[Entries with scene source code]
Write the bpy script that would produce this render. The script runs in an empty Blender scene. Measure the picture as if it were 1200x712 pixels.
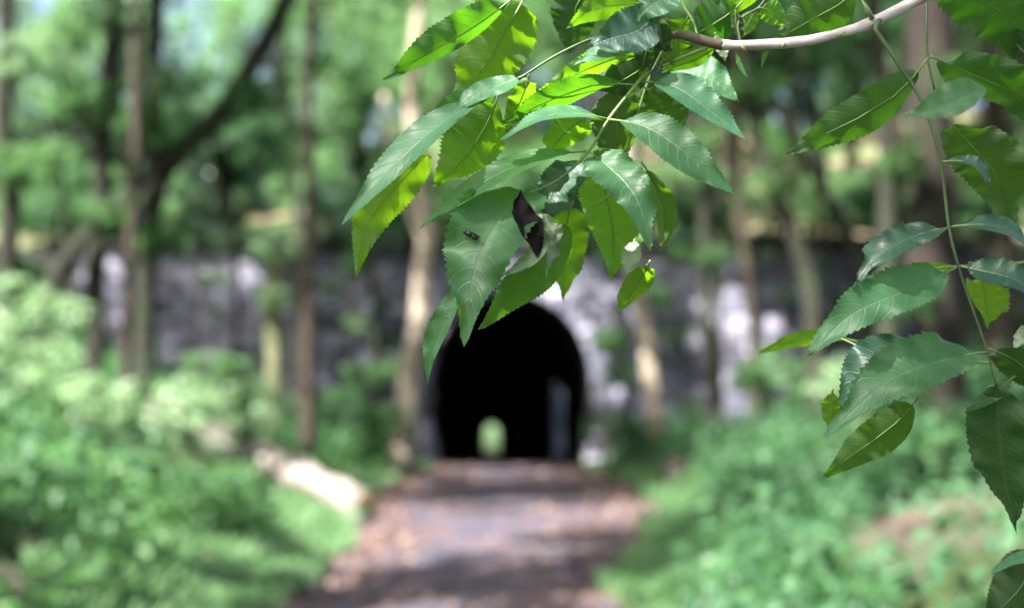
import bpy, math, random
import numpy as np
from mathutils import Vector, Matrix, noise as mnoise

SC = bpy.context.scene
COL = SC.collection
rnd = random.Random(11)
R = math.radians

# ------------------------------------------------------------------ camera, sky, sun, exposure
EYE = Vector((0.0, 0.0, 1.5))
FPX = 1200 * 50 / 36.0
PITCH = math.atan(100 / FPX)
FWD = Vector((0, math.cos(PITCH), math.sin(PITCH)))
UPV = Vector((0, -math.sin(PITCH), math.cos(PITCH)))
RGT = Vector((1, 0, 0))
FOCUS = 1.10
cam_data = bpy.data.cameras.new('camera')
cam = bpy.data.objects.new('camera', cam_data)
COL.objects.link(cam)
cam.location = EYE
cam.rotation_euler = (math.pi / 2 + PITCH, 0, 0)
cam_data.lens = 50
cam_data.sensor_width = 36
cam_data.clip_start = 0.02
cam_data.clip_end = 3000
cam_data.dof.use_dof = True
cam_data.dof.focus_distance = FOCUS
cam_data.dof.aperture_fstop = 3.3
SC.camera = cam

SUN_TO = Vector((-0.46, -0.44, 0.77)).normalized()      # direction towards the sun
sun_el = math.asin(SUN_TO.z)
sun_az = math.atan2(SUN_TO.x, SUN_TO.y)                 # clockwise from +Y
world = bpy.data.worlds.new('World')
SC.world = world
world.use_nodes = True
wn = world.node_tree.nodes
wl = world.node_tree.links
wn.clear()
w_out = wn.new('ShaderNodeOutputWorld')
w_bg = wn.new('ShaderNodeBackground')
w_sky = wn.new('ShaderNodeTexSky')
w_sky.sky_type = 'NISHITA'
w_sky.sun_disc = False
w_sky.sun_elevation = sun_el
w_sky.sun_rotation = sun_az
w_sky.air_density = 1.0
w_sky.dust_density = 5.0
w_sky.ozone_density = 1.0
w_bg.inputs['Strength'].default_value = 0.06
wl.new(w_sky.outputs[0], w_bg.inputs['Color'])
wl.new(w_bg.outputs[0], w_out.inputs['Surface'])
sun_l = bpy.data.lights.new('sun', 'SUN')
sun_l.energy = 5.0
sun_l.angle = R(0.53)
sun_l.color = (1.0, 0.96, 0.91)
sun_o = bpy.data.objects.new('sun', sun_l)
COL.objects.link(sun_o)
sun_o.rotation_euler = (-SUN_TO).to_track_quat('-Z', 'Y').to_euler()
sun_o.location = (0, 0, 40)

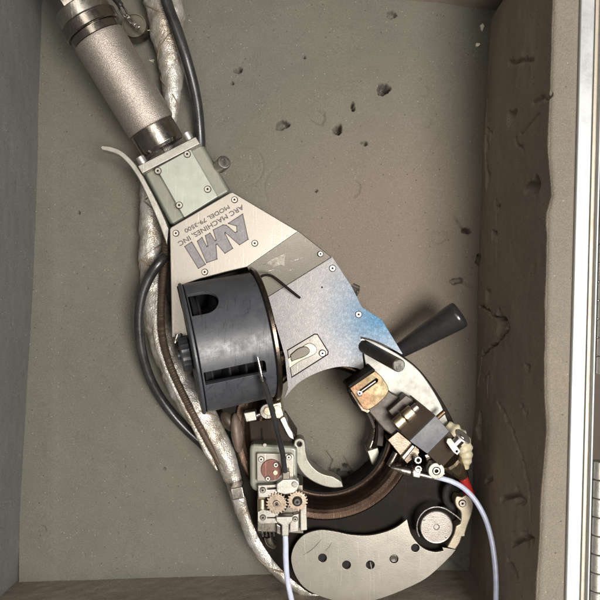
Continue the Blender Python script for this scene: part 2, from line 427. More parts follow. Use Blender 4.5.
dents = [(383, 90, 6.5, 5.2, 7), (338, 130, 4.6, 4.4, 6), (283, 125, 7, 4, 4), (238, 70, 4.5, 2.5, 4), (318, 118, 8, 7, 1.6), (353, 107, 1.8, 5, 5), (364, 143, 3.4, 2, 3),
         (356, 187, 5, 7, 1.3), (392, 15, 4, 4, 2.6), (304, 57, 1.5, 1.5, 3), (232, 83, 1.5, 1.5, 3), (466, 231, 4, 3, 5), (479, 260, 2, 6, 6),
         (439, 238, 7, 6, 1.2), (456, 281, 6, 3, 2.5), (40, 529, 6, 3, 1.2), (78, 11, 2, 4, 2), (420, 78, 1.2, 1.2, 2), (427, 122, 5, 5, 1), (425, 90, 4, 6, .9),
         (164, 469, 1.3, 1.3, 2.5), (78, 212, 1.3, 1.3, 2.5), (124, 467, 1, 1, 2), (316, 191, 1.3, 1.3, 3), (286, 465, 1.5, 1.5, 3), (345, 466, 2.5, 2, 4), (352, 474, 3, 2, 3), (334, 471, 5, 2, 3)]
for x, y, a, b, d in dents:
    th = np.arctan2(PY-y, PX-x); q1, q2, q3, q4 = rngs.uniform(0, 6.28, 4)
    r = np.hypot((PX-x)/a, (PY-y)/b)*(1+.14*np.sin(th+q1)+.12*np.sin(2*th+q2)+.10*np.sin(3*th+q3)+.07*np.sin(7*th+q4))
    Z -= d*(.0030 if d > 2 else .0012)*np.clip((1.1-r)*3.2, 0, 1)**.9*(1+.25*np.sin(PX*1.7+q1)*np.sin(PY*1.9+q2))
for k in range(90):
    x, y = rngs.uniform(20, 480), rngs.uniform(0, 580); r = np.hypot(PX-x, PY-y); Z -= .0012*(r < rngs.uniform(.6, 1.2))
for path, wd, d in ([[(454, 215), (458, 222), (463, 229), (468, 231)], .9, 2.5], [[(433, 246), (434, 234), (452, 232)], .8, 1.2], [[(450, 281), (462, 282), (470, 286)], 1, 2],
                    [[(459, 60), (468, 78), (472, 118)], .8, .5], [[(462, 310), (461, 330)], 1.5, .5], 
                    [[(325, 452), (331, 460), (329, 470), (336, 474), (349, 473)], 1.1, 3], [[(343, 457), (354, 475), (360, 490)], 1, 2.2], [[(312, 462), (330, 478)], .8, 2], [[(318, 474), (338, 478)], .6, 1.5], [[(322, 480), (340, 482)], .6, 1.5],
                    [[(352, 62), (340, 66), (400, 20)], .6, .3], [[(205, 38), (216, 46)], .8, .8], [[(440, 130), (425, 160)], .8, .7],
                    [[(415, 545), (450, 560), (470, 575)], 1, 2], [[(462, 560), (475, 555), (470, 578)], 1.2, 3]):
    wob = smooth_noise(X.shape, (90, 70), .7)
    for a, b in zip(path, path[1:]):
        dd = seg_dist(PX+wob, PY+wob, a, b); Z -= d*.001*np.clip(1-dd/(wd*1.5), 0, 1)
rr = np.hypot((PX-243), (PY-166)); ang = np.degrees(np.arctan2(PY-166, PX-243))
Z -= .0009*np.clip(1-np.abs(rr-20)/1.4, 0, 1)*((ang > -110) & (ang < 75))
rr = np.hypot((PX-288), (PY-188)); ang = np.degrees(np.arctan2(PY-188, PX-288))
Z -= .0007*np.clip(1-np.abs(rr-24)/1.6, 0, 1)*((ang > 150) | (ang < -110))
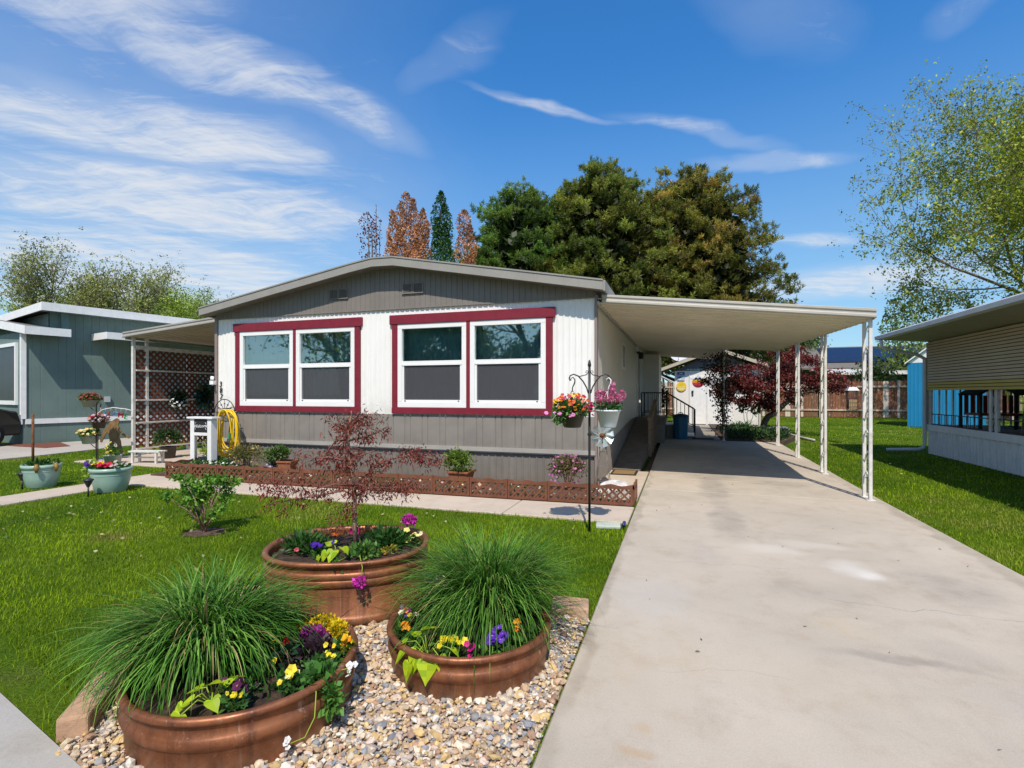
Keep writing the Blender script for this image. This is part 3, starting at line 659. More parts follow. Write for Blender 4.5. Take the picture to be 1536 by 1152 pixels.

PROMPT
Print the complete listing exactly as it stands, without its pictures.

OUTPUT OF THE EXERCISE
Write the bpy script that would produce this render. The script runs in an empty Blender scene. Measure the picture as if it were 1200x712 pixels.
import bpy, math, random
import numpy as np
from mathutils import Vector, Matrix, noise as mnoise

SC = bpy.context.scene
COL = SC.collection
rnd = random.Random(11)
R = math.radians

# ------------------------------------------------------------------ camera, sky, sun, exposure
EYE = Vector((0.0, 0.0, 1.5))
FPX = 1200 * 50 / 36.0
PITCH = math.atan(100 / FPX)
FWD = Vector((0, math.cos(PITCH), math.sin(PITCH)))
UPV = Vector((0, -math.sin(PITCH), math.cos(PITCH)))
RGT = Vector((1, 0, 0))
FOCUS = 1.10
cam_data = bpy.data.cameras.new('camera')
cam = bpy.data.objects.new('camera', cam_data)
COL.objects.link(cam)
cam.location = EYE
cam.rotation_euler = (math.pi / 2 + PITCH, 0, 0)
cam_data.lens = 50
cam_data.sensor_width = 36
cam_data.clip_start = 0.02
cam_data.clip_end = 3000
cam_data.dof.use_dof = True
cam_data.dof.focus_distance = FOCUS
cam_data.dof.aperture_fstop = 3.3
SC.camera = cam

SUN_TO = Vector((-0.46, -0.44, 0.77)).normalized()      # direction towards the sun
sun_el = math.asin(SUN_TO.z)
sun_az = math.atan2(SUN_TO.x, SUN_TO.y)                 # clockwise from +Y
world = bpy.data.worlds.new('World')
SC.world = world
world.use_nodes = True
wn = world.node_tree.nodes
wl = world.node_tree.links
wn.clear()
w_out = wn.new('ShaderNodeOutputWorld')
w_bg = wn.new('ShaderNodeBackground')
w_sky = wn.new('ShaderNodeTexSky')
w_sky.sky_type = 'NISHITA'
w_sky.sun_disc = False
w_sky.sun_elevation = sun_el
w_sky.sun_rotation = sun_az
w_sky.air_density = 1.0
w_sky.dust_density = 5.0
w_sky.ozone_density = 1.0
w_bg.inputs['Strength'].default_value = 0.06
wl.new(w_sky.outputs[0], w_bg.inputs['Color'])
wl.new(w_bg.outputs[0], w_out.inputs['Surface'])
sun_l = bpy.data.lights.new('sun', 'SUN')
sun_l.energy = 5.0
sun_l.angle = R(0.53)
sun_l.color = (1.0, 0.96, 0.91)
sun_o = bpy.data.objects.new('sun', sun_l)
COL.objects.link(sun_o)
sun_o.rotation_euler = (-SUN_TO).to_track_quat('-Z', 'Y').to_euler()
sun_o.location = (0, 0, 40)

Continue the Blender Python script for this scene: part 2, from line 427. More parts follow. Use Blender 4.5.
dents = [(383, 90, 6.5, 5.2, 7), (338, 130, 4.6, 4.4, 6), (283, 125, 7, 4, 4), (238, 70, 4.5, 2.5, 4), (318, 118, 8, 7, 1.6), (353, 107, 1.8, 5, 5), (364, 143, 3.4, 2, 3),
         (356, 187, 5, 7, 1.3), (392, 15, 4, 4, 2.6), (304, 57, 1.5, 1.5, 3), (232, 83, 1.5, 1.5, 3), (466, 231, 4, 3, 5), (479, 260, 2, 6, 6),
         (439, 238, 7, 6, 1.2), (456, 281, 6, 3, 2.5), (40, 529, 6, 3, 1.2), (78, 11, 2, 4, 2), (420, 78, 1.2, 1.2, 2), (427, 122, 5, 5, 1), (425, 90, 4, 6, .9),
         (164, 469, 1.3, 1.3, 2.5), (78, 212, 1.3, 1.3, 2.5), (124, 467, 1, 1, 2), (316, 191, 1.3, 1.3, 3), (286, 465, 1.5, 1.5, 3), (345, 466, 2.5, 2, 4), (352, 474, 3, 2, 3), (334, 471, 5, 2, 3)]
for x, y, a, b, d in dents:
    th = np.arctan2(PY-y, PX-x); q1, q2, q3, q4 = rngs.uniform(0, 6.28, 4)
    r = np.hypot((PX-x)/a, (PY-y)/b)*(1+.14*np.sin(th+q1)+.12*np.sin(2*th+q2)+.10*np.sin(3*th+q3)+.07*np.sin(7*th+q4))
    Z -= d*(.0030 if d > 2 else .0012)*np.clip((1.1-r)*3.2, 0, 1)**.9*(1+.25*np.sin(PX*1.7+q1)*np.sin(PY*1.9+q2))
for k in range(90):
    x, y = rngs.uniform(20, 480), rngs.uniform(0, 580); r = np.hypot(PX-x, PY-y); Z -= .0012*(r < rngs.uniform(.6, 1.2))
for path, wd, d in ([[(454, 215), (458, 222), (463, 229), (468, 231)], .9, 2.5], [[(433, 246), (434, 234), (452, 232)], .8, 1.2], [[(450, 281), (462, 282), (470, 286)], 1, 2],
                    [[(459, 60), (468, 78), (472, 118)], .8, .5], [[(462, 310), (461, 330)], 1.5, .5], 
                    [[(325, 452), (331, 460), (329, 470), (336, 474), (349, 473)], 1.1, 3], [[(343, 457), (354, 475), (360, 490)], 1, 2.2], [[(312, 462), (330, 478)], .8, 2], [[(318, 474), (338, 478)], .6, 1.5], [[(322, 480), (340, 482)], .6, 1.5],
                    [[(352, 62), (340, 66), (400, 20)], .6, .3], [[(205, 38), (216, 46)], .8, .8], [[(440, 130), (425, 160)], .8, .7],
                    [[(415, 545), (450, 560), (470, 575)], 1, 2], [[(462, 560), (475, 555), (470, 578)], 1.2, 3]):
    wob = smooth_noise(X.shape, (90, 70), .7)
    for a, b in zip(path, path[1:]):
        dd = seg_dist(PX+wob, PY+wob, a, b); Z -= d*.001*np.clip(1-dd/(wd*1.5), 0, 1)
rr = np.hypot((PX-243), (PY-166)); ang = np.degrees(np.arctan2(PY-166, PX-243))
Z -= .0009*np.clip(1-np.abs(rr-20)/1.4, 0, 1)*((ang > -110) & (ang < 75))
rr = np.hypot((PX-288), (PY-188)); ang = np.degrees(np.arctan2(PY-188, PX-288))
Z -= .0007*np.clip(1-np.abs(rr-24)/1.6, 0, 1)*((ang > 150) | (ang < -110))
Keep writing the Blender script for this image. This is part 3, starting at line 659. More parts follow. Write for Blender 4.5. Take the picture to be 1536 by 1152 pixels.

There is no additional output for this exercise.